• _WHAT YOU WILL DO_
Omit all images, then repeat exactly the lines below from the one containing "Generate a Blender" through the one containing "SC = bpy.context.scene", both ends included.

• _DATASET ENTRIES_
● ● ● ● ●

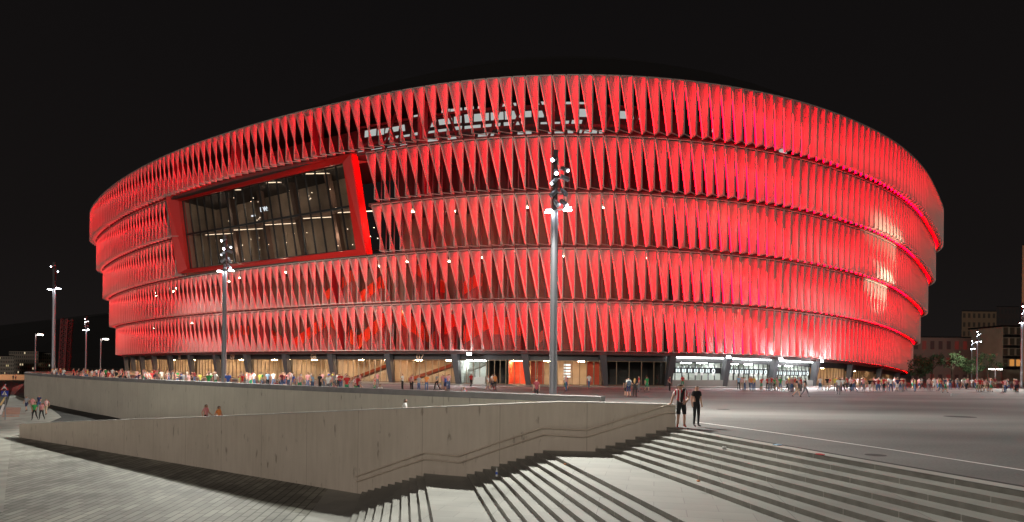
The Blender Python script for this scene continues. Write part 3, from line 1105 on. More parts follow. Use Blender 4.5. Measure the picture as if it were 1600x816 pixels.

● ● ● ● ●

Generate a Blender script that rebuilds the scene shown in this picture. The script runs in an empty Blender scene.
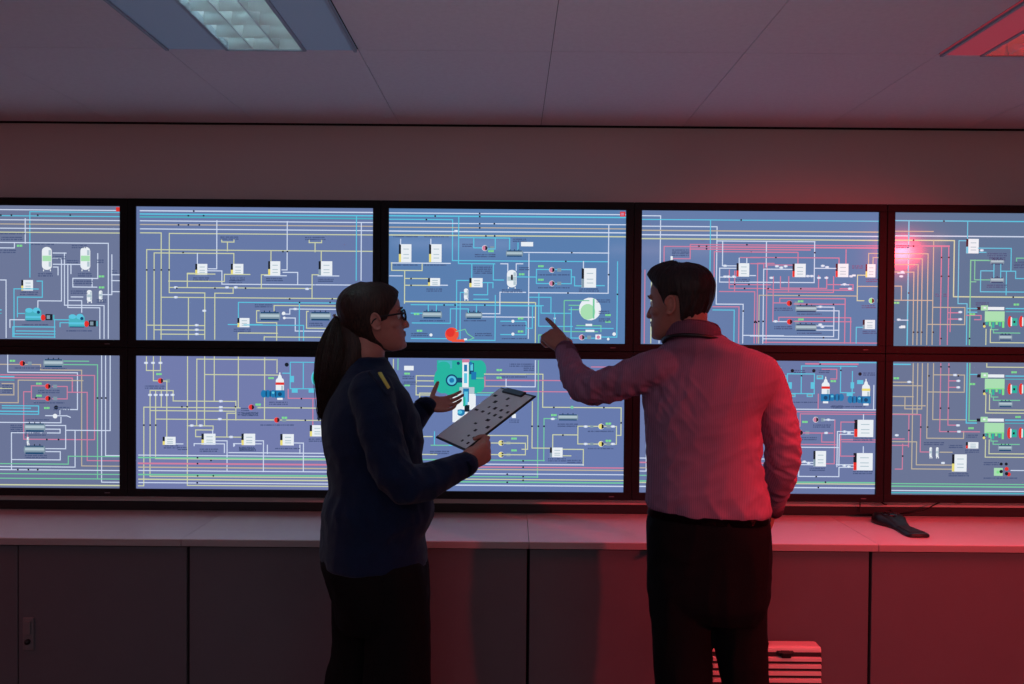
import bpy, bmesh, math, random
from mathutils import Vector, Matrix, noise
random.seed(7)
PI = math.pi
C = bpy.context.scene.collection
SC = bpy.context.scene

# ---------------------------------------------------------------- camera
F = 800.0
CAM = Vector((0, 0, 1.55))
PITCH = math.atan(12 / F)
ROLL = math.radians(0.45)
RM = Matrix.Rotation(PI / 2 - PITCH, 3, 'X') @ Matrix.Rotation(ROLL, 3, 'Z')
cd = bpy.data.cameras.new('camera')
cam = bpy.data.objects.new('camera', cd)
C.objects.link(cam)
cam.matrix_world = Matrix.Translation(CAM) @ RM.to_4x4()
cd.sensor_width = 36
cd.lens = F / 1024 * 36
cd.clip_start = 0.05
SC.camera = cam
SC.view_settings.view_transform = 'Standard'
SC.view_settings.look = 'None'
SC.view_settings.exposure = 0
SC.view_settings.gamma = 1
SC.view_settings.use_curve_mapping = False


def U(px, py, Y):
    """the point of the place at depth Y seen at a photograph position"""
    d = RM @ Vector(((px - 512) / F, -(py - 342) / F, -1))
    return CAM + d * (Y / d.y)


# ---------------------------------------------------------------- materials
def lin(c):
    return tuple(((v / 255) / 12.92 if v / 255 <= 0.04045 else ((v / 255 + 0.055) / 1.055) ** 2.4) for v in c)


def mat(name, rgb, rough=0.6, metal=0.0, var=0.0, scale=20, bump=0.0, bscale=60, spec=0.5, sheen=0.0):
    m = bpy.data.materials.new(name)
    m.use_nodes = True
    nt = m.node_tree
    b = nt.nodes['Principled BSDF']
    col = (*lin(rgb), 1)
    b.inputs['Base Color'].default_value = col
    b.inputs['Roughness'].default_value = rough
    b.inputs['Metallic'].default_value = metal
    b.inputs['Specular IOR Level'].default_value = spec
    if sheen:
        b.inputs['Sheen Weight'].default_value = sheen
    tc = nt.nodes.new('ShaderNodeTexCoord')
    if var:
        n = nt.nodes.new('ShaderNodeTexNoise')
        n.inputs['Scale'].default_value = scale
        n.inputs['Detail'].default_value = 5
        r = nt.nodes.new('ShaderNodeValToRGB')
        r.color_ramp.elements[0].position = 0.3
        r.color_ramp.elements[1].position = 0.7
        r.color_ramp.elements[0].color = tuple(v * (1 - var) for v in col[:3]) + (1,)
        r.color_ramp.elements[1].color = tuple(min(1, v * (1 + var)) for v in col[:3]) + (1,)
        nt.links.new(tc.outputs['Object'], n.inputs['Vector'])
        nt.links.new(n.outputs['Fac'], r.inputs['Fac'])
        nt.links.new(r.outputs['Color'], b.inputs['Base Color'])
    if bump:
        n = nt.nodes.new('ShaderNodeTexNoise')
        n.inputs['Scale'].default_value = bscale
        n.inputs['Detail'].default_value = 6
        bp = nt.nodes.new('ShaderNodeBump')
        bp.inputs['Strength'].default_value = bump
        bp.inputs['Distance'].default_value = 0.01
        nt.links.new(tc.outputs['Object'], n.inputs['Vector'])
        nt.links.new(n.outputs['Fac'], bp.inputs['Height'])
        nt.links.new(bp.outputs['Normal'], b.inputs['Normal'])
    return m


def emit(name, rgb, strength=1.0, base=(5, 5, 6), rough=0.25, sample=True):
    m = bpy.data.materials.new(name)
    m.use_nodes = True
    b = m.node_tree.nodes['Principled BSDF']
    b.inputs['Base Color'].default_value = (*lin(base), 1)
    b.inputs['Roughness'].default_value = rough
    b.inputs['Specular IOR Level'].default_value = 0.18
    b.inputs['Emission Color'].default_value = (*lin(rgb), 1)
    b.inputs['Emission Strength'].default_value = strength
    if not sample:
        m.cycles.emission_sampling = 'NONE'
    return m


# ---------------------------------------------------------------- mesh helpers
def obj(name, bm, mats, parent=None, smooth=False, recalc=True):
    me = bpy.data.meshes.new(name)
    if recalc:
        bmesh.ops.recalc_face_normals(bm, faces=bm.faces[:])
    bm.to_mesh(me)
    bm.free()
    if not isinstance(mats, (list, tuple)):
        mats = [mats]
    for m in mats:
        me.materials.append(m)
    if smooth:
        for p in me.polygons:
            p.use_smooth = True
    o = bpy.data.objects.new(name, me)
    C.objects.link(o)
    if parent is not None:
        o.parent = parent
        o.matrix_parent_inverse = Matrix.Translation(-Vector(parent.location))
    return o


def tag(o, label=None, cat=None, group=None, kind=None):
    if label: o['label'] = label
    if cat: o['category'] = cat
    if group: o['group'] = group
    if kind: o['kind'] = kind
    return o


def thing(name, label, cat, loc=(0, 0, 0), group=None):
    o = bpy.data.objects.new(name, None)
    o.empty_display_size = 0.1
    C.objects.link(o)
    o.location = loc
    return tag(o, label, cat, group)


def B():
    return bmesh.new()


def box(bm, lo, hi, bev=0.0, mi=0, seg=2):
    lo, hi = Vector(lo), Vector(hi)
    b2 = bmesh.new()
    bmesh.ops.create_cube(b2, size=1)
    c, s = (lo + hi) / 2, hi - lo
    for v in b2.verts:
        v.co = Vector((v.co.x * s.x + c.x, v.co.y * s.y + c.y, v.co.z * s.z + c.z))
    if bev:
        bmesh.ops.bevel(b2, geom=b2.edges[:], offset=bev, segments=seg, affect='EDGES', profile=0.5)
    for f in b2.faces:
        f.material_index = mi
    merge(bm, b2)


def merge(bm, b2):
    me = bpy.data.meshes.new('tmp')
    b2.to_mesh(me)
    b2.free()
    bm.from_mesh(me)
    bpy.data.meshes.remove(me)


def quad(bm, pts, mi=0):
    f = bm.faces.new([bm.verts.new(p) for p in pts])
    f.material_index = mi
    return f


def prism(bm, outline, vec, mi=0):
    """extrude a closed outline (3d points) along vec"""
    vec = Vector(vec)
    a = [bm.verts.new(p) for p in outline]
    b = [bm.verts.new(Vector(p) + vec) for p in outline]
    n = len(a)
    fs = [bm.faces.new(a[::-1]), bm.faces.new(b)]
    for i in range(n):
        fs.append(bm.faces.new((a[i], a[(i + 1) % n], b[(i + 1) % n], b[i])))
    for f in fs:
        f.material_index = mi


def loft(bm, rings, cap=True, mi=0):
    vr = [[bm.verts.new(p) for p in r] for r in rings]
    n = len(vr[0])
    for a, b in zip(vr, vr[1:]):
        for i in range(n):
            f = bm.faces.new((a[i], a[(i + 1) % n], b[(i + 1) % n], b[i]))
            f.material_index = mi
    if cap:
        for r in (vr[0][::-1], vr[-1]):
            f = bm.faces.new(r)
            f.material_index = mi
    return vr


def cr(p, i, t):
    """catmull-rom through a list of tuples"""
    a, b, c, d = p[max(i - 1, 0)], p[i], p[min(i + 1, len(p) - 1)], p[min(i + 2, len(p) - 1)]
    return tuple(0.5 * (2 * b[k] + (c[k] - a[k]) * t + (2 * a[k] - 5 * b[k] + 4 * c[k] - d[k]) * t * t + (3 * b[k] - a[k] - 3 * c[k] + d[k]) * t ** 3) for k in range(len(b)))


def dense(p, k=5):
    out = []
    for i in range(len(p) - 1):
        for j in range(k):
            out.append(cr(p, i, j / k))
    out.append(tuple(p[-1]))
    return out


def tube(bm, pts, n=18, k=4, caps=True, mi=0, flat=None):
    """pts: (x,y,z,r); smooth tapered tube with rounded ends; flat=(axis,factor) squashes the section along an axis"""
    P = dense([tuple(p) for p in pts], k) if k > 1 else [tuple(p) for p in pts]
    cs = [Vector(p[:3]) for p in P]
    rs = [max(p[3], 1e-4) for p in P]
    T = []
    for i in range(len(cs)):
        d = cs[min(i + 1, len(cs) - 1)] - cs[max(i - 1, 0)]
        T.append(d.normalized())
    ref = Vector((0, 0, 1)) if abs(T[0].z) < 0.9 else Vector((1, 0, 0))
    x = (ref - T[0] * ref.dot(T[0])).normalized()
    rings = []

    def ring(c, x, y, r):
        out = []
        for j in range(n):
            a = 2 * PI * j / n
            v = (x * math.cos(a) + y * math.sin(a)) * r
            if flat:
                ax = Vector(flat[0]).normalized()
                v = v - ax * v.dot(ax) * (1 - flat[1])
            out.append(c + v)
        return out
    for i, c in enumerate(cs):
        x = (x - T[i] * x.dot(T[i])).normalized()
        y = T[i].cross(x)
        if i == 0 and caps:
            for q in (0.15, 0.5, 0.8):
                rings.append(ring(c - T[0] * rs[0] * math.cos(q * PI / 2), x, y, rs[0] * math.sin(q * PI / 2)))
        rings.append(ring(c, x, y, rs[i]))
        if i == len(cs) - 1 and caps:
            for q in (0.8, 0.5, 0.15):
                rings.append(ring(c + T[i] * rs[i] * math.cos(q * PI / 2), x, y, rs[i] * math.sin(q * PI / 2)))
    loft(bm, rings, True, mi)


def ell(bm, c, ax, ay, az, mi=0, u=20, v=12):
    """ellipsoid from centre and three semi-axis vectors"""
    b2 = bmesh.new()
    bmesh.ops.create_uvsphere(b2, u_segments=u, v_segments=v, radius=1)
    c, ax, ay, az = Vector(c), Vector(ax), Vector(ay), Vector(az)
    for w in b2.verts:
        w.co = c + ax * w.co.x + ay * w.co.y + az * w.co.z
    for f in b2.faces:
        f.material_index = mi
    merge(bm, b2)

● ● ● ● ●

• _EXERCISE SOLUTION_
Generate a Blender script that rebuilds the scene shown in this picture. The script runs in an empty Blender scene.
import bpy, bmesh, math, random
from mathutils import Vector, Matrix, noise
random.seed(7)
PI = math.pi
C = bpy.context.scene.collection
SC = bpy.context.scene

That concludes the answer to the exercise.